A summer cottage built by my grandfather in the 1940’s on the beach on Lake Michigan, it was converted into a year round home soon after, and my parents moved into it after marrying, and it was my first home, 1957-1964. After my folks moved us out of it when my dad got promoted and transferred, it became my grandparent’s vacation/retirement home. I continued to spend vacations and summers in it.
After Grandma passed away in 1980 it became my parents’ weekend and vacation home. When my dad tarted his retirement planning in 1983, they lifted the house up and moved it 1/4 mile west, to the top of a high bluff on our farm, overlooking the old house site, woods, and the Lake. Then they lived in the old house as they built a larger home on the spot of the original house.
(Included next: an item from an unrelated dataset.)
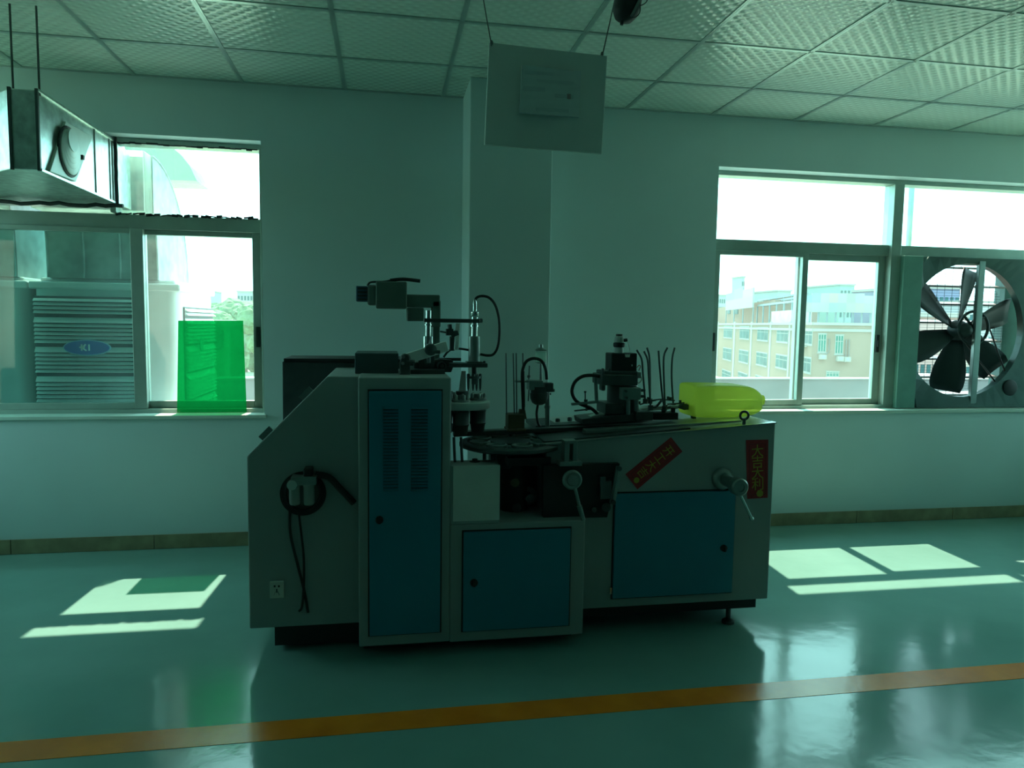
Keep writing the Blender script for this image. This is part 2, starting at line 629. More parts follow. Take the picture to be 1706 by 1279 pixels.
# ------------------------------------------------------------------ indoor ventilation duct through the left transom
DX = -1.93
DF = -.945
fx = px(18, 220, DF).x
DZ0, DZ1 = 2.095, 2.455
duct = thing('ventilation_duct', (-2.4, 0, DZ0), 'galvanised steel ventilation duct coming through the left window transom', 'duct')
bb = nb()
prism(bb, [(DX, GY + .12, DZ0), (DX, DF, DZ0), (fx, DF, DZ0), (-2.98, -.05, DZ0), (-2.98, GY + .12, DZ0)], (0, 0, DZ1 - DZ0))
obj('duct_body', bb, M_GALV, duct, bevel=.006)
bb = nb()
for y in (-.06, -.28):
    box(bb, DX - .001, DX + .006, y - .006, y + .006, DZ0, DZ1)
box(bb, DX - .01, DX + .010, DF, -.01, DZ0 - .006, DZ0 + .008)
box(bb, DX - .01, DX + .008, DF, -.01, DZ1 - .008, DZ1 + .006)
obj('duct_seam', bb, M_GALV, duct, bevel=.002)
bb = nb()
for x in (DX, fx):
    box(bb, x - .006, x + .006, DF - .008, DF + .006, DZ0 - .004, DZ1 + .004)
obj('corner_flange', bb, M_GALVD, duct)
for p in (px(62, 185, DF), px(18, 185, DF)):
    b_ = nb()
    cyl(b_, (p.x, DF + .03, DZ1 - .02), (p.x, DF + .03, CZ), .005, n=8)
    obj('hanger_rod', b_, M_GALVD, duct)
plate = [(DX, -.674, 2.386), (DX, -.339, 2.395), (DX, -.579, 2.110), (DX, -.874, 2.103)]
b_ = prism(nb(), plate, (.014, 0, 0))
pl = obj('nozzle_plate', b_, mat('nozzle_paint', (.60, .70, .64), .45, .2, var=.06), duct, bevel=.003)
nc = pxx(115, 253, DX + .014)
b_ = nb()
torus(b_, nc, (1, 0, 0), .118, .007, 36, 8)
obj('nozzle_rim', b_, mat('dark_gap', (.03, .04, .04), .5), pl, smooth=True)
for k in range(5):
    b_ = nb()
    r = .112 - .013 * k
    lathe(b_, [(r, 0), (r, .008), (r - .008, .012)], nc + V((.002 + .003 * k, -.003 * k, .013 * k)), (1, 0, 0), 32)
    obj('nozzle_ring', b_, MATS['nozzle_paint'], pl, smooth=True)
b_ = nb()
lathe(b_, [(.056, 0), (.056, .004)], nc + V((.024, -.014, .056)), (1, 0, 0), 28)
obj('nozzle_flap', b_, MATS['nozzle_paint'], pl)
b_ = cbox(nb(), pxx(136, 262, DX + .02), (.02, .022, .022))
obj('adjust_knob', b_, M_DARKRUB, pl)
bb = nb()
pts = [(-2.98 + k * .05, -.008 + random.uniform(-.006, .006), DZ0 - .02 + random.uniform(-.008, .008)) for k in range(23)]
tube(bb, pts, .012, 6)
tube(bb, [(DX + .012, -.0 + random.uniform(-.004, .004), DZ0 - .02 + k * .04) for k in range(11)], .011, 6)
obj('foam_seal', bb, M_DARKRUB, duct)

# ------------------------------------------------------------------ outside on the terrace: coolers and elbows
M_GALVO = mat('toned_down_galvanised', (.34, .40, .38), .55, .35, var=.25, scale=10, bump=.05, bscale=14)  # galvanised steel darkened so the outdoor light does not wash it out
M_COOL = mat('cooler_plastic', (.66, .69, .67), .45, var=.05)
M_COOLD = mat('cooler_inside', (.05, .08, .08), .7)
M_BLUE = mat('badge_blue', (.02, .16, .50), .3, var=.1)
M_WHITE = mat('white_print', (.85, .88, .85), .4, var=.02)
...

Eventually my wife and I and our daughter moved in to the old place once the new house was done, living there in 1986-87. It was rather jarring to be inside my childhood home, where the interior was the same, but the view from the windows was completely different.
We moved out in 1987 when I got a different job. The old house got rented out.
By 1995 my parents had died, so we moved up into the new house on the Lake, and I took over ownership of it and our old house too. It’s still there on its different spot, rented out to the same gent who moved in back in 1987. I go in once in a while to do odd jobs. It’s a real blast from the past.
The first place was in Gander, Newfoundland, where my father was posted in the early 50s, in a WW2 barracks block left over from when the airport was a major base on the North Atlantic air transport network, and converted to apartments post war. We lived there from shortly after I was born to when I was two, and the only memory I have is of sitting with a friend on the stairs up to the second floor where our apartment was.
Our second place was a rented house, also in Gander, where most of my memories are of the outside and surroundings. There was an old Ford in the backyard that Dad used for spare parts for our car, which made a great place to play Mounties and such for me and my friends. The “deep” (over MY head) ditches along the road were great for sailing homemade boats, especially in spring when the snowmelt produced a fast current. We could chase boats the length of the road, only occasionally risking soakers when we had to wade into the water to free a boat from where it had gotten stuck in one of the culverts under a driveway.
My grandparents house, Danville VA., with my mother from July 1944-late 1945. My dad was in the Pacific at the time. Then to the Pickett Homes in Arlington VA. until late 1947. They were WWII temp housing and sucked, but I was so young I didn’t care. Parents bough house in 1947 in Arlington, lived there for 56 years, two kids still live there.
An tenement apartment that was a craphole even by the standards of the day but we managed to improve our lot shortly after I was born. Not by a lot but better.